Paul’s call for us Christians is clear: “for at one time you were darkness, but now you are light in the Lord. Walk as children of light….” This is both good and bad, for it reminds the Ephesians just what kind of people they used to be. Not only were they misled and under the influence of wicked paganism, they themselves were a bad influence. They were the darkness that misled others to practice and even enjoy gross immorality and wickedness.

What a sad and unfortunate time it must have been for the Ephesians before they came to know Christ. They were led to believe and practice the popular things of the day, without questioning as to whether or not this was God-pleasing. They were deceived into thinking that what they were doing was ok and that there were no consequences to their actions. However, St. Paul knew better. He knew from his own life that his actions indeed had consequences, and they weren’t earthly consequences. He knew that because of who he was and what it was that he was doing, he was separated from Christ and His forgiveness and glory. He knew that eternal death was his when his eyes were opened on the Damascus Road. He did not want the Ephesians to face the same eternal spiritual consequences that he was going to face. Because of this, St. Paul set out to make sure that the Ephesians knew Christ and knew Him to the fullest extent possible.

The Ephesians were not only enlightened by knowing Christ; they themselves have become light. Not only were they influenced by the Gospel of Christ, but they themselves are now the influence that builds up their brothers in the church and wins new converts for Christ.

Lest we get too far ahead of ourselves, these words ring true for us as well. At one time in our lives, we were the ones who were both deceived and doing the deceiving. Before we became God’s children through Holy Baptism, we were deceived by the father of lies, Satan. We brought into his lies that it didn’t matter what we did, that there would be no consequences. However, there are eternal consequences to our actions, namely death. St. Paul writes to the Romans, “For the wages of sin is death.” You and I are sinners in the darkness. We deserve nothing but death, but because of what Christ has done for us, we have been redeemed.

Because of what Christ has done for us, we are able to “walk as children of light.” The light that we reflect is that light of Jesus Christ. By virtue of being light, God’s people are both a positive influence toward those things that please God and also a strong deterrent against those things that do not please God, namely, the unfruitful works of darkness.

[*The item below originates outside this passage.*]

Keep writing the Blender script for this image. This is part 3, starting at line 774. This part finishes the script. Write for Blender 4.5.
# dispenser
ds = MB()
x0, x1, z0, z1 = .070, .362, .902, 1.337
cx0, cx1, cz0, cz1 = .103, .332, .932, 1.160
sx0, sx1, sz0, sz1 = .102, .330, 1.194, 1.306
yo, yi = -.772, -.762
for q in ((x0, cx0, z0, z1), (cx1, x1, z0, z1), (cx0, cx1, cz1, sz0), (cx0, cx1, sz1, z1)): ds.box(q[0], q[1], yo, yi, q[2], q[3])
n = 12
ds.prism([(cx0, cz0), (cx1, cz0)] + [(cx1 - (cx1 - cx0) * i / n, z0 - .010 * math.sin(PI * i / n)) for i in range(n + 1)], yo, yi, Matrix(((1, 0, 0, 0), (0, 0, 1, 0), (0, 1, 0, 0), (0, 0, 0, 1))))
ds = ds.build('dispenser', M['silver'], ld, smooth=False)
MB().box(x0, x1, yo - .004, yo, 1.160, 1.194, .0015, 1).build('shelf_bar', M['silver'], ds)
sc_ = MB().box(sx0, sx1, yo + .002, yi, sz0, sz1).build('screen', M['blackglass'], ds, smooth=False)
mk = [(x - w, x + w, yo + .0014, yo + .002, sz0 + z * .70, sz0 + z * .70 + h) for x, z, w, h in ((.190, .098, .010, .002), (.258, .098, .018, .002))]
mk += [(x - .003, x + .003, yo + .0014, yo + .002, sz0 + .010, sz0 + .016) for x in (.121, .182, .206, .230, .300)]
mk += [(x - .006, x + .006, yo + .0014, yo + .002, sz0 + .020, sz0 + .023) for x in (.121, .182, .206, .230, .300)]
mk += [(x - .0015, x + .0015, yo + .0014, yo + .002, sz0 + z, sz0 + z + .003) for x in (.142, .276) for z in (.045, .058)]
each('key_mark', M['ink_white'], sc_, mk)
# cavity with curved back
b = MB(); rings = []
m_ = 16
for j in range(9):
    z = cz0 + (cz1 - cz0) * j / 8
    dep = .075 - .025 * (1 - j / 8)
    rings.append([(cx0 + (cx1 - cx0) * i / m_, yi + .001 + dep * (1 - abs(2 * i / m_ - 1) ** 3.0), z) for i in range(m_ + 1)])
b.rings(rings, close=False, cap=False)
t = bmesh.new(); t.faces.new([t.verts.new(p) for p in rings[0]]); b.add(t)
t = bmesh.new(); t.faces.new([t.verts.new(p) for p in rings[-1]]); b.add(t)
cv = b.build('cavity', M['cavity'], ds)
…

So that we might know the truth about sin, God gave us His Law. The Ten Commandments reveal that because of sin we become idolaters, counting other things as more important than the one true God. Because of sin, we use God’s name only to condemn others or justify ourselves. Because of sin, we ignore, even despise, God’s Word and do not worship Him as we should. Because of sin, our relationships with others – mother and father, wife and husband, enemies and friends, coworkers and strangers – all these are disrupted and destroyed.

We live in a world still entangled and deceived, enslaved by sin. For as many ways as people have tried to redefine it, excuse it, redecorate or hide it, the fact of the matter is sin is still at the bottom of what makes life and relationships difficult, breakable, sick and dying. It is that sin that separates us from one another and from God, but it is Christ that unites us with our Father.

Because of the slavery of sin and our inability to free ourselves, God in His infinite mercy determined to save us. His mercy shone line a bright beacon of light, of hope, just as He had promised to Adam and Eve a Savior from sin. This light of salvation burned as hope in God’s people through the centuries until “the Word became flesh.”

Jesus said of His followers, “You are the light of the world.” By our Baptism into Christ, He lives in us, enlightening the eyes of our hearts, awakening us to be able to walk in newness of life. And so Paul is now able to say in our text, “Now you are light in the Lord. Walk as children of light.”

Suddenly, we see things in a whole new way. We see God for who He really is: not distant, way up in heaven, disinterested in or irrelevant to our lives, but here, present, eager to have a relationship with each one of us. That’s what Jesus lets us see in His light. God is not angry and keeping score on how well we keep His Commandments, but rather is forgiving, not counting our sins against us, because Jesus took them upon Himself on the cross. That’s what we see as children of light.

As children of light, we are to avoid sin and evil. However, that is hard to do since we are sinful to the core. Even as children of light, our sins become exposed. When it is exposed in us, we return to the promise of our Baptism in daily repentance and faith. When sin is exposed around us in others, then we have the opportunity to extend the same forgiveness and salvation we ourselves have received from God.

Walking in the light of Christ is to walk as children of God with purpose; it is the walk of repentance and faith. We live in the forgiveness of all our deeds done in darkness, with no wholesome purpose, and we invite the world to the glorious light of salvation in Jesus Christ, just as we have received. In the name of Jesus, amen. Now the peace of God that passes all understanding, keep your hearts and minds through faith in Christ Jesus, amen.